Material for this task >>
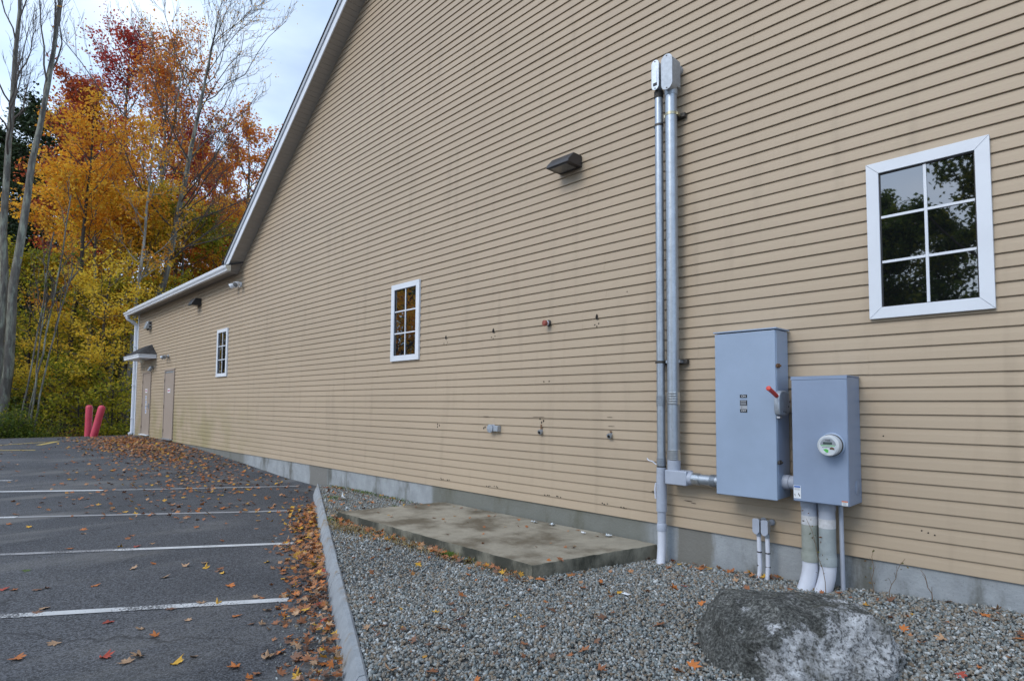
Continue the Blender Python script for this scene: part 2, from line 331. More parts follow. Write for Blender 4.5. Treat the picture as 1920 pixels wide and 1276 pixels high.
class B:
    """collects shapes in world coordinates and links them as one mesh object"""
    def __init__(self): self.v, self.f, self.m = [], [], []
    def add(self, V, F, m=0):
        k = len(self.v); self.v += [tuple(p) for p in V]; self.f += [tuple(i + k for i in q) for q in F]; self.m += [m] * len(F); return self
    def box(self, x0, x1, y0, y1, z0, z1, m=0):
        x0, x1 = min(x0, x1), max(x0, x1); y0, y1 = min(y0, y1), max(y0, y1); z0, z1 = min(z0, z1), max(z0, z1)
        V = [(x0, y0, z0), (x1, y0, z0), (x1, y1, z0), (x0, y1, z0), (x0, y0, z1), (x1, y0, z1), (x1, y1, z1), (x0, y1, z1)]
        return self.add(V, [(0, 3, 2, 1), (4, 5, 6, 7), (0, 1, 5, 4), (1, 2, 6, 5), (2, 3, 7, 6), (3, 0, 4, 7)], m)
    def prism(self, poly, vec, m=0):
        n = len(poly); vec = Vector(vec); P = [Vector(p) for p in poly]
        V = P + [p + vec for p in P]
        nrm = Vector((0, 0, 0))
        for i in range(n): nrm += P[i].cross(P[(i + 1) % n])
        F = [tuple(range(n)), tuple(range(2 * n - 1, n - 1, -1))] + [(i, i + n, (i + 1) % n + n, (i + 1) % n) for i in range(n)]
        if nrm.dot(vec) > 0: F = [tuple(reversed(q)) for q in F]
        return self.add(V, F, m)
    def sweep(self, pts, r, n=14, m=0, caps=True):
        P = [Vector(p) for p in pts]; R = r if isinstance(r, (list, tuple)) else [r] * len(P)
        t0 = (P[1] - P[0]).normalized(); u = t0.orthogonal().normalized(); V = []; prev = t0
        for i, p in enumerate(P):
            t = ((P[min(i + 1, len(P) - 1)] - p).normalized() + (p - P[max(i - 1, 0)]).normalized()).normalized()
            u = (prev.rotation_difference(t) @ u); u = (u - t * u.dot(t)).normalized(); w = t.cross(u); prev = t
            for k in range(n):
                a = 2 * math.pi * k / n; V.append(p + (u * math.cos(a) + w * math.sin(a)) * R[i])
        F = []
        for i in range(len(P) - 1):
            for k in range(n):
                a, b2 = i * n + k, i * n + (k + 1) % n; F.append((a, b2, b2 + n, a + n))
        if caps:
            F.append(tuple(range(n - 1, -1, -1))); F.append(tuple(range((len(P) - 1) * n, len(P) * n)))
        return self.add(V, F, m)
    def cyl(self, p0, p1, r0, r1=None, n=18, m=0): return self.sweep([p0, p1], [r0, r0 if r1 is None else r1], n, m)
    def lathe(self, p0, d, prof, n=24, m=0):
        """profile of (distance along d, radius)"""
        p0, d = Vector(p0), Vector(d).normalized(); u = d.orthogonal().normalized(); w = d.cross(u); V = []
        for h, r in prof:
            for k in range(n):
                a = 2 * math.pi * k / n; V.append(p0 + d * h + (u * math.cos(a) + w * math.sin(a)) * max(r, 1e-4))
        F = []
        for i in range(len(prof) - 1):
            for k in range(n):
                a, b2 = i * n + k, i * n + (k + 1) % n; F.append((a, b2, b2 + n, a + n))
        F.append(tuple(range(n - 1, -1, -1))); F.append(tuple(range((len(prof) - 1) * n, len(prof) * n)))
        return self.add(V, F, m)
    def build(self, name, mats, parent=None, smooth=True, bevel=0.0, seg=2):
        o_ = origin(parent) if parent is not None else Vector((0, 0, 0))
        me = bpy.data.meshes.new(name)
        me.from_pydata([(p[0] - o_.x, p[1] - o_.y, p[2] - o_.z) for p in self.v], [], self.f)
        for q in (mats if isinstance(mats, (list, tuple)) else [mats]): me.materials.append(q)
        me.polygons.foreach_set('material_index', self.m)
        me.update()
        if smooth:
            me.polygons.foreach_set('use_smooth', [True] * len(me.polygons)); me.set_sharp_from_angle(angle=rad(38))
        o = bpy.data.objects.new(name, me); link(o, parent)
        if bevel:
            bv = o.modifiers.new('bevel', 'BEVEL'); bv.width = bevel; bv.segments = seg; bv.limit_method = 'ANGLE'; bv.angle_limit = rad(40)
            bv.use_clamp_overlap = True
        return o

def rebase(o, loc):
    """move a mesh object's own origin to loc without moving the mesh"""
    d = Vector(loc) - o.location
    n = len(o.data.vertices); a = np.empty(n * 3); o.data.vertices.foreach_get('co', a)
    a = a.reshape(-1, 3) - np.array(d); o.data.vertices.foreach_set('co', a.ravel()); o.location = loc
    return o

def mesh_np(name, V, F, mats, parent=None, smooth=False, midx=None):
    me = bpy.data.meshes.new(name); V = np.asarray(V, np.float32); F = np.asarray(F, np.int32); k = F.shape[1]
    o_ = np.array(origin(parent), np.float32) if parent is not None else np.zeros(3, np.float32)
    me.vertices.add(len(V)); me.vertices.foreach_set('co', (V - o_).ravel())
    me.loops.add(F.size); me.loops.foreach_set('vertex_index', F.ravel())
    me.polygons.add(len(F)); me.polygons.foreach_set('loop_start', np.arange(0, F.size, k, dtype=np.int32)); me.polygons.foreach_set('loop_total', np.full(len(F), k, np.int32))
    for q in (mats if isinstance(mats, (list, tuple)) else [mats]): me.materials.append(q)
    if midx is not None: me.polygons.foreach_set('material_index', np.asarray(midx, np.int32))
    if smooth: me.polygons.foreach_set('use_smooth', np.ones(len(F), bool))
    me.update(calc_edges=True); me.validate()
    return link(bpy.data.objects.new(name, me), parent)

def text_obj(name, body, x, z, y, h, mt, parent, wscale=1.0):
    cu = bpy.data.curves.new(name, 'FONT'); cu.body = body; cu.size = h / 0.70; cu.align_x = 'CENTER'; cu.align_y = 'CENTER'; cu.extrude = 0.0004
    o = bpy.data.objects.new(name, cu); COL.objects.link(o)
    me = bpy.data.meshes.new_from_object(o.evaluated_get(bpy.context.evaluated_depsgraph_get()))
    bpy.data.objects.remove(o); bpy.data.curves.remove(cu)
    a = np.empty(len(me.vertices) * 3); me.vertices.foreach_get('co', a); a = a.reshape(-1, 3)
    off = origin(parent)
    w = np.stack([a[:, 0] * wscale + x - off.x, -a[:, 2] + y - off.y, a[:, 1] + z - off.z], 1)
    me.vertices.foreach_set('co', w.ravel()); me.materials.clear(); me.materials.append(mt); me.update()
    q = bpy.data.objects.new(name, me); link(q, parent)
    return q

# ------------------------------------------------------------------ terrain heights
def zA(x, y=0): return np.interp(x, [-60, -30, -26.2, -25, -22, -20.3, -16.6, -14.1, -12.4, -11, -9, 20], [-1.3, -0.35, -0.03, 0.01, 0.02, 0.0, -0.13, -0.245, -0.335, -0.37, -0.42, -0.42])
def curb_y(x): return -0.2 - 0.44 * (x + 10.3)
def zGw(x): return np.interp(x, [-10.6, -9, -7, -5, -3.2, -2, -0.6, 2, 9], [-0.31, -0.285, -0.30, -0.335, -0.35, -0.29, -0.19, -0.15, -0.1])
def zG(x, y):
    yc = np.minimum(curb_y(x), -0.05); t = np.clip(y / yc, 0, 1); return zGw(x) * (1 - t) - 0.285 * t
def zF(x, y):     # woods floor, falling away beyond the pavement
    return -0.55 - 0.035 * np.clip(-x - 28, 0, 40) + 0.012 * np.clip(y, 0, 60)

rng = np.random.default_rng(7)
random.seed(7)

# ------------------------------------------------------------------ ground sheets
def grid_sheet(name, xs, rows, zf, m, kind='structure'):
    V, F = [], []; nr = len(rows(xs[0]))
    for x in xs:
        for y in rows(x): V.append((x, y, float(zf(x, y))))
    for i in range(len(xs) - 1):
        for j in range(nr - 1):
            a = i * nr + j; F.append((a, a + nr, a + nr + 1, a + 1))
    o = mesh_np(name, V, F, m, smooth=True); o['kind'] = kind
    return o
gxs = np.concatenate([np.linspace(-260, -60, 12), np.linspace(-55, 60, 60), np.linspace(70, 260, 10)])
grid_sheet('forest_floor', gxs, lambda x: np.concatenate([np.linspace(-260, -40, 8), np.linspace(-35, 80, 40), np.linspace(95, 300, 8)]), lambda x, y: zF(x, y) - 0.25, FLOORM)
axs = np.concatenate([np.linspace(-26.4, -10.5, 70), np.linspace(-10.3, 20, 80)])
def lot_rows(x):
    top = 0.0 if x <= -10.3 else curb_y(x) + 0.02
    return top - np.array([0, 0.3, 0.8, 1.6, 2.6, 3.8, 5.2, 7, 10, 14, 19, 25])
lot = grid_sheet('parking_lot', axs, lot_rows, zA, ASPHALT)
bed = grid_sheet('gravel_bed', np.linspace(-10.3, 12, 110), lambda x: np.linspace(0.05, curb_y(x) + 0.0, 14) if x > -9.8 else np.linspace(0.05, curb_y(x) + 0.0, 14), lambda x, y: zG(x, y) - 0.012, GRAVELBED)
# dirt strip and verge at the far end of the pavement
VERGE = mat('dirt_verge', (0.17, 0.14, 0.105), 0.95, 0.3, 3, col2=(0.22, 0.19, 0.15), bump=0.4, bscale=20)
grid_sheet('dirt_verge', np.linspace(-29.5, -25.1, 12), lambda x: np.linspace(1.5, -9, 14), lambda x, y: zA(x, y) + (0.006 if x > -26 else -0.01) - (0.05 if x < -25.2 - 0.08 * abs(y) and x > -25.9 else 0) , VERGE)

def paint_strip(name, p, q, w, m, n=16):
    p, q = np.array(p), np.array(q); d = (q - p) / np.linalg.norm(q - p); s = np.array([-d[1], d[0]]) * w / 2; V, F = [], []
    for i in range(n + 1):
        c = p + (q - p) * i / n
        for k in (-1, 1):
            a = c + s * k; V.append((a[0], a[1], float(zA(a[0])) + 0.005))
    for i in range(n): F.append((2 * i, 2 * i + 2, 2 * i + 3, 2 * i + 1))
    return mesh_np(name, V, F, m, lot)
L1d = np.array([-1.115, -1.68])
paint_strip('parking_line', (-4.829, -3.042), (-8.4, -8.4), 0.095, LINEW, 30)
paint_strip('parking_line', (-6.699, -2.161), (-7.75, -3.70), 0.095, LINEW)
paint_strip('parking_line', (-7.75, -3.70), (-10.6, -8.0), 0.09, LINEF)
paint_strip('parking_line', (-8.80, -1.365), (-10.6, -4.28), 0.09, LINEF)
paint_strip('parking_line', (-10.61, -4.29), (-13.0, -8.3), 0.10, LINEW)
paint_strip('parking_line', (-10.92, -0.27), (-12.36, -2.90), 0.09, LINEF)
paint_strip('parking_line', (-12.42, -3.03), (-15.3, -8.6), 0.10, LINEW)
paint_strip('parking_line', (-14.2, -4.1), (-16.8, -8.9), 0.10, LINEW)
paint_strip('yellow_line', (-22.3, -2.50), (-20.0, -6.0), 0.11, LINEY)
paint_strip('yellow_line', (-19.4, -3.30), (-20.4, -5.8), 0.10, LINEY)
paint_strip('yellow_line', (-22.2, -2.55), (-20.9, -3.10), 0.14, LINEY)

# ------------------------------------------------------------------ building
R = 0.1016
XL, XE, EAVE, SL, XP = -25.30, -15.213, 4.389, 0.6764, -1.6
PEAK = EAVE + SL * (XP - XE); XR = 2 * XP - XE
bld = empty('building', (XL, 0, 0), 'long tan clapboard commercial building with steep gable and lower far wing', 'building')
def left_x(z): return XL + 0.05 if z <= EAVE else XE + (z - EAVE) / SL
def right_x(z): return XR if z <= EAVE else XR - (z - EAVE) / SL
nrow = int(PEAK / R)
joints = {}
for k in range(nrow):
    z0, z1 = k * R, (k + 1) * R
    xa, xb, xa1, xb1 = left_x(z0), right_x(z0), left_x(z1 + 0.004), right_x(z1 + 0.004)
    if z0 < EAVE < z1: xa, xa1 = XL + 0.05, XL + 0.05; 
    if z1 > EAVE and z0 < EAVE: xa1 = xa = XE - 0.1
    js = joints.setdefault(k // 2, None)
    if js is None:
        s = random.uniform(0.4, 3.6); js = []
        while XL + s < XR: js.append(XL + s); s += 3.66 + random.uniform(-0.9, 0.25)
        joints[k // 2] = js
    cuts = [min(xa, xa1)] + [j for j in js if max(xa, xa1) + 0.3 < j < min(xb, xb1) - 0.3] + [max(xb, xb1)]
    b = B()
    for i in range(len(cuts) - 1):
        a0, a1 = (xa, xa1) if i == 0 else (cuts[i], cuts[i]); c0, c1 = (xb, xb1) if i == len(cuts) - 2 else (cuts[i + 1] + 0.02, cuts[i + 1] + 0.02)
        dy = -0.0012 * ((i + k // 2) % 2) ; dz = 0.0012 * ((i * 7 + k) % 3 - 1)
        prof = [(0.0, 0.004), (-0.0150 + dy, 0.0008), (-0.0176 + dy, 0.0022), (-0.0180 + dy, 0.0060), (-0.0120 + dy, R * .55), (-0.0025 + dy, R + 0.004)]
        V = []
        for (y, z) in prof:
            t = max(0, min(1, z / R)); V.append((a0 + (a1 - a0) * t, y, z0 + z + dz)); V.append((c0 + (c1 - c0) * t, y, z0 + z + dz))
        F = [(2 * j, 2 * j + 2, 2 * j + 3, 2 * j + 1) for j in range(len(prof) - 1)] + [(0, 2, 4, 6, 8, 10), (11, 9, 7, 5, 3, 1)]
        b.add(V, F)
    b.build('siding_board', SIDING, bld, smooth=False)
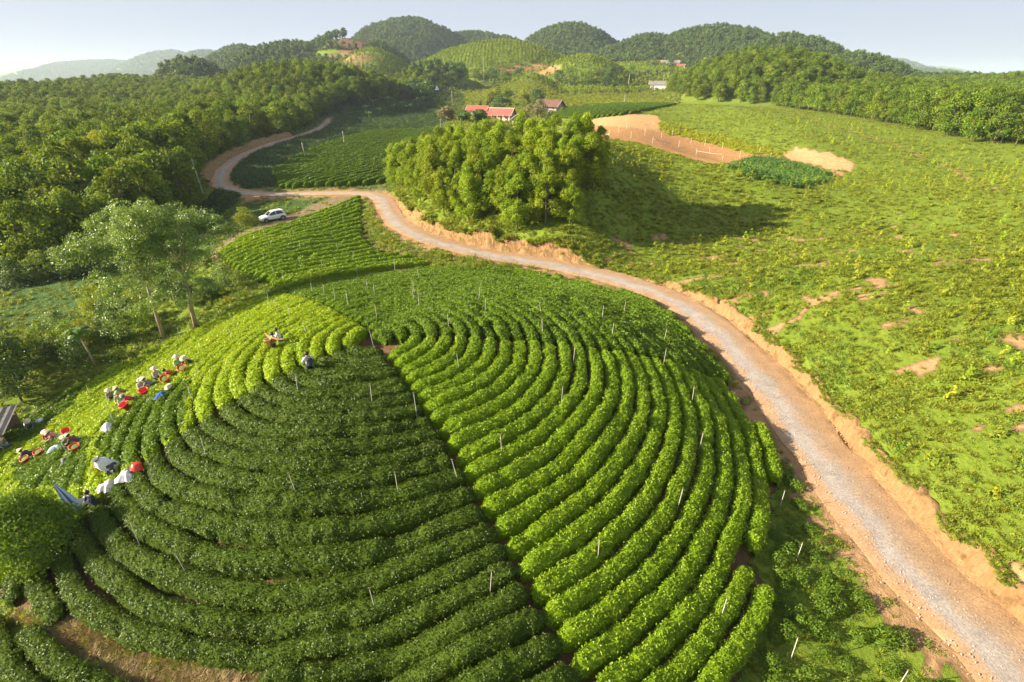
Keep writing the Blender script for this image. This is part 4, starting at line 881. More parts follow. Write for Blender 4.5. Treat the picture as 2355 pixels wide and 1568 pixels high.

What this task involves >> In the listing above, find each line with the word "parts" and copy it.

Response >>
Continue the Blender Python script for this scene: part 2, from line 331. More parts follow. Write for Blender 4.5. Treat the picture as 1920 pixels wide and 1276 pixels high.
Keep writing the Blender script for this image. This is part 4, starting at line 881. More parts follow. Write for Blender 4.5. Treat the picture as 2355 pixels wide and 1568 pixels high.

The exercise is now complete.